Moving to the demand side, export numbers for soybeans would suggest the there is some bad blood in the water between the United States and China and develops the question “will the U.S. and China ever get back together”. Trade theory would suggest that the U.S. price will either be bid lower on excess supply and weakened demand or the rest of the world price (mainly large exporters like Brazil) will be bid higher on stronger demand for their product until the U.S. price plus the tariff is equal to the Brazilian price. With an additional 25% Chinese tariff on U.S. soybeans, that would mean that the U.S. soybean price will would need to be 80% of the rest of the world price (i.e. Brazil) for the two prices to be substitutable to Chinese buyers. That wedge as of today sits at 83%, meaning that the Brazil price is still not high enough or the U.S. price has not hit it’s floor yet. Sorry for the bad news.

Due to the higher world price, Chinese, Brazilian and European producers are getting the signal to produce more product. Similarly, Chinese consumers are getting the signal to consume less. This creates a decrease in the amount of soybean imports for China, holding everything else constant.

Looking at the May WASDE, which in this case represents the before tariff estimates and the September WADE, which represents post tariff estimates we can draw conclusions about use. Chinese soybean production in the September WASDE is increased from the May WASDE by 6%, and their imports of soybeans are decreased by 9 million metric tons or 8.7%. This follows the logic in the paragraph above.

Time for some good news. As expected, a lower commodity price will spur domestic use. Corn ethanol production is up 50 million metric tons compared to a year ago and finally we are seeing increases in the feed and residual use value- up 125 million bushels from 2017. This value was also increased 50 million bushels from the August report. Exports for the 2018 crop are still down from 2017, but raised from the August report on strong growth in sales to Egypt, Columbia, and Mexico.
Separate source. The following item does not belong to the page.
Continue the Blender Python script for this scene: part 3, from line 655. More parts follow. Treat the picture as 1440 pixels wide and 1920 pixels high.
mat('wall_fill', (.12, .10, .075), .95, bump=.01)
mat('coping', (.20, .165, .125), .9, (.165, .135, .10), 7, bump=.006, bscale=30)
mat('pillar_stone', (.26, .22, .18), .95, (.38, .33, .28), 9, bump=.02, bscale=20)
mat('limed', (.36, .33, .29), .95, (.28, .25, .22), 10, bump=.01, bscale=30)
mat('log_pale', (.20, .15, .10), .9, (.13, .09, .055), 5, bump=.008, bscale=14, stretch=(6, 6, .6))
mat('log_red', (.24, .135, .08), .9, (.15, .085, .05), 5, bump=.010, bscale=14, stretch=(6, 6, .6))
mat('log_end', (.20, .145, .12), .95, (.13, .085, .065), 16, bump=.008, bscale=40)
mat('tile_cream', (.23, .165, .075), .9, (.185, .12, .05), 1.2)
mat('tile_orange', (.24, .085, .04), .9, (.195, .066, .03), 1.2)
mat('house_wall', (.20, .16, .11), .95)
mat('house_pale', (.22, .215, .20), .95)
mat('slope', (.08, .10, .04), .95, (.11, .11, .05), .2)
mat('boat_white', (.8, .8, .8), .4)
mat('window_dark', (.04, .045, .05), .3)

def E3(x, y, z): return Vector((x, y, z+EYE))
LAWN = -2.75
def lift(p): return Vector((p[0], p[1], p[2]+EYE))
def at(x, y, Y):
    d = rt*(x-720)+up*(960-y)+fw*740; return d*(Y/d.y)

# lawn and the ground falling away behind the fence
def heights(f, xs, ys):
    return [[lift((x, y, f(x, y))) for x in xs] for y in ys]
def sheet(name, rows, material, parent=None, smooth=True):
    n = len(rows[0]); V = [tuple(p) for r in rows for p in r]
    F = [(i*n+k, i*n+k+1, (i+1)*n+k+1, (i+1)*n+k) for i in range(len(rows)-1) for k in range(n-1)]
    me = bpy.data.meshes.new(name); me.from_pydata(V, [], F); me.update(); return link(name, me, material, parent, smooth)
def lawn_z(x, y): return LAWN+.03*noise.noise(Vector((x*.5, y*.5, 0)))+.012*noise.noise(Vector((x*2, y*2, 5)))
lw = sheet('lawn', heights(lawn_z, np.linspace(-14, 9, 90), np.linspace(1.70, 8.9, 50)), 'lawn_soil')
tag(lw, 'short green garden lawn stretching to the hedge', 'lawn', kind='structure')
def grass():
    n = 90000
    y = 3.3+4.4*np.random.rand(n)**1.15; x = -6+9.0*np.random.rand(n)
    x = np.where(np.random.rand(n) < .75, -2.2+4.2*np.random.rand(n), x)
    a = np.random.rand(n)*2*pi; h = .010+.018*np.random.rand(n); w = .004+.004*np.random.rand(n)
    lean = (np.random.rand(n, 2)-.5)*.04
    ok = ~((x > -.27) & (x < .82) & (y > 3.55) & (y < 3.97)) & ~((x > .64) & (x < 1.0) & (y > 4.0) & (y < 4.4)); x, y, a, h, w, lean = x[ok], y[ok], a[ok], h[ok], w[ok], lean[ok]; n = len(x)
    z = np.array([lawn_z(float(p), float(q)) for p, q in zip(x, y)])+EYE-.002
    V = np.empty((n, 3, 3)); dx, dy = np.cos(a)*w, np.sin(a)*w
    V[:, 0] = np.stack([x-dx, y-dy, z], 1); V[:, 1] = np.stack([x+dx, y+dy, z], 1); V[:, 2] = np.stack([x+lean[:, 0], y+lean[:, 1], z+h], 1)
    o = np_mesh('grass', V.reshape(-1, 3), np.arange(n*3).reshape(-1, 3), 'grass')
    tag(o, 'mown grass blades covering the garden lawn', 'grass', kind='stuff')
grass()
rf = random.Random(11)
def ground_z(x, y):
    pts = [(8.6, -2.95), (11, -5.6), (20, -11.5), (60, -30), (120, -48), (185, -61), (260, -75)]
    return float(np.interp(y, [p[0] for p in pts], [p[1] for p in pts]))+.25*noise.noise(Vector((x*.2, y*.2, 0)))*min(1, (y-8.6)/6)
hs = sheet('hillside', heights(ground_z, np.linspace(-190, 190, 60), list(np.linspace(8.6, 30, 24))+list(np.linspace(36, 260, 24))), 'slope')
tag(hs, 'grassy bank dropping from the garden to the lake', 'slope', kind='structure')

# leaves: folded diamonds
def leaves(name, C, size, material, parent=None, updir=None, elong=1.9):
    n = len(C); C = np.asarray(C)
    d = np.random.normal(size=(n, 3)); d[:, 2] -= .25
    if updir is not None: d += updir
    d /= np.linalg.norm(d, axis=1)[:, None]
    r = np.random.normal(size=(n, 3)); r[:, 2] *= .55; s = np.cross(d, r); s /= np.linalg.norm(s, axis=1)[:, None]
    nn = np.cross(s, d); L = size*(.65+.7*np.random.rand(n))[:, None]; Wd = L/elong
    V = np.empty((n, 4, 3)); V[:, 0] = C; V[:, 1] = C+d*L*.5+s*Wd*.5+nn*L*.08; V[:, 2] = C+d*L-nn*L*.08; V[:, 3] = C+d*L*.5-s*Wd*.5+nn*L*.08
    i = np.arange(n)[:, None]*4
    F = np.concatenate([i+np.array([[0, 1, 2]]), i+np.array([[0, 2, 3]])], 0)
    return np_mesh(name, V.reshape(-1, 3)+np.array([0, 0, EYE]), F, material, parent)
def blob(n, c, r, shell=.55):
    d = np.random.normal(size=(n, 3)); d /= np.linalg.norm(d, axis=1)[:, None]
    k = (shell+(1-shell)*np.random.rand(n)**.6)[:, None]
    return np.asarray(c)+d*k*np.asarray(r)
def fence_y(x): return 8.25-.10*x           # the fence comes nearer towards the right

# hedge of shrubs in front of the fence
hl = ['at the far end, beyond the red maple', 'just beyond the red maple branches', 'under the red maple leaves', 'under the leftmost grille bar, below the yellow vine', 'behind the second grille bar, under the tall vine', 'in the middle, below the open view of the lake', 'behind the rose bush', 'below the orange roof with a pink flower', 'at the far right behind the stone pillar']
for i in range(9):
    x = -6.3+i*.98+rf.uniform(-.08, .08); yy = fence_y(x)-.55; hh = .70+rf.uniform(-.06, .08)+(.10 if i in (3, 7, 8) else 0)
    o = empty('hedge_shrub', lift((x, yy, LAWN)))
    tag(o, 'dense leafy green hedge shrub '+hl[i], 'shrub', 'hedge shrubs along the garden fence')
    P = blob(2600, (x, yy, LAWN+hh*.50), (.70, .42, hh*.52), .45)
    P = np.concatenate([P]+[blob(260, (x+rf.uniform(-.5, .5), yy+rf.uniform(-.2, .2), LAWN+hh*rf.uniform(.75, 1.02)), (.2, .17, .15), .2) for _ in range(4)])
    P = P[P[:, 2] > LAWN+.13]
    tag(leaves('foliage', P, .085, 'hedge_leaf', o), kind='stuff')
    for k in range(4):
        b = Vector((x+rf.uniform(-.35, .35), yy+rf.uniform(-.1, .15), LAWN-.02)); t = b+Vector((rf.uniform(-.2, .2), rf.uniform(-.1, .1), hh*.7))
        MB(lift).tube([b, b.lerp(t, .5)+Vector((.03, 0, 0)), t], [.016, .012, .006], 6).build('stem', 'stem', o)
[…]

Soybean use, shows a 15 million bushel increase in crush- driven by profit margin of soybean oil. Bio-diesel is increased 800 million pounds on the resulting increase in soybean oil. It’s like a peanut butter sandwich- to get a sandwich, one need equal parts of peanut butter and jelly. For soybeans, increased crushing to get more soybean oil also produces more soybean meal. The increase in soybean meal pushes down meal prices and a decrease of $20/ short ton is represented in the WASDE report. Soybean export continue to be stronger than normal right now to countries not named China. This increase in exports is not expected to continue through the remainder of the marketing year. Soybean export estimates have been reduced 70 million bushels compared to a year ago, even with the record crop.

Total soybean use is reduced to 24,200 million bushels and ending stocks are increased to 845 million bushels. For corn, total use is increased to 15,105 million bushels, but not enough to counter the large production, as ending stocks are also increased to 1,774 million bushels.

The markets were expecting corn production around 14.5 billion bushels. The larger than expected corn crop pushed futures prices lower today. December corn futures reached their lowest levels of their existence settling at $3.52/bu. November soybean futures traded sideways as the increase in production was close to expectation. The season marketing average for corn is now projected at $3.50/bu. and for soybeans at $8.60/bu. As a reminder the season marketing period for both corn and soybeans is September 1, 2018- August 31, 2019.

Grain marketing this winter and early spring will be tough for producers, because the low prices are expected to continue. Any talk of a resolution to the trade situation has been a positive sign to markets and one could expect that if resolved could send corn and soybean prices significantly above current futures prices. However, a large South American crop this winter followed by another above trend U.S. crop would possibly send U.S. prices to their lowest levels since the early 2000s. It’s completely their choice, but personally- I’d rather be safe than sorry.